The legacy of Joachim Lambek

FoLLI Affiliated Meeting @ CLMPS, August 4, 2015

Organizers

Michael Moortgat, Utrecht University
Philip Scott, University of Ottawa

Confirmed speakers

Steve Awodey, Carnegie Mellon University
Wojciech Buszkowski, Adam Mickiewicz University, Poznan
Claudia Casadio, University of Chieti
Robin Cockett, University of Calgary
Bob Coecke, University of Oxford
Kosta Dosen, Mathematical Institute, Serbian Academy of Sciences and Arts
Michael Moortgat, Utrecht University
Glyn Morrill, Universitat Politecnica de Catalunya
Mehrnoosh Sadrzadeh, Queen Mary University of London
Philip Scott, University of Ottawa

Aim and scope

Joachim Lambek (Dec 5, 1922 – June 23, 2014), for more than 60 years, has been a profoundly inspirational mathematician, with groundbreaking contributions to algebra, category theory, linguistics, theoretical physics, logic and proof theory. As part of the 15th Congress of Logic, Methodology and Philosophy of Science (CLMPS 2015), FoLLI organizes an Affiliated Meeting on the legacy of Joachim Lambek. Talks at the meeting will present current research in the various areas where the impact of Lambek’s work can be felt, and highlight some remarkable convergences of methods and techniques across these fields, linking category theory, deductive systems, and models of computation.

The meeting consists of two parts.

I. Foundations: logic, mathematics

The first part of the meeting is devoted to the impact of Jim Lambek’s foundational ideas on category theory, algebra, logic, proof theory and the theory of computation on current work in these areas.
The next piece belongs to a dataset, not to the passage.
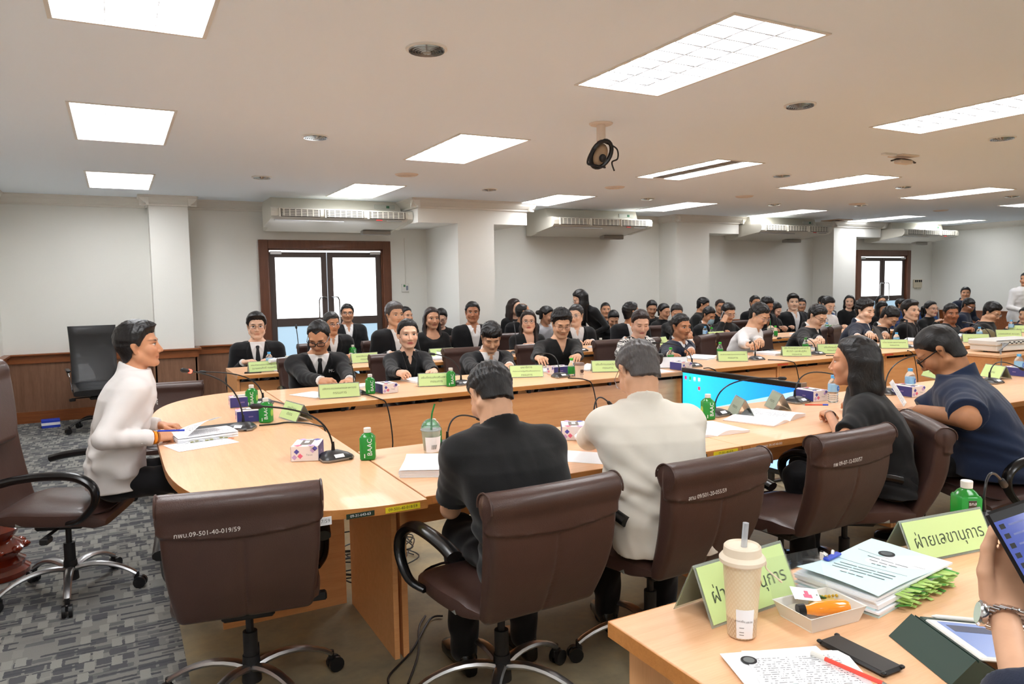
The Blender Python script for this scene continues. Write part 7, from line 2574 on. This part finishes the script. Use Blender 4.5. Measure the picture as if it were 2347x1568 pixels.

II. Applications: physics, linguistics

In his latest book, From Rules of Grammar to Laws of Nature (2014), Jim Lambek’s interests in the application of mathematical ideas range from the grammatical analysis of natural languages to the use of quaternions in special relativistic quantum mechanics. The second part of the meeting is devoted to current work on resource-logical themes in theoretical physics and formal linguistics, and the connections between these two disciplines via shared categorical structures.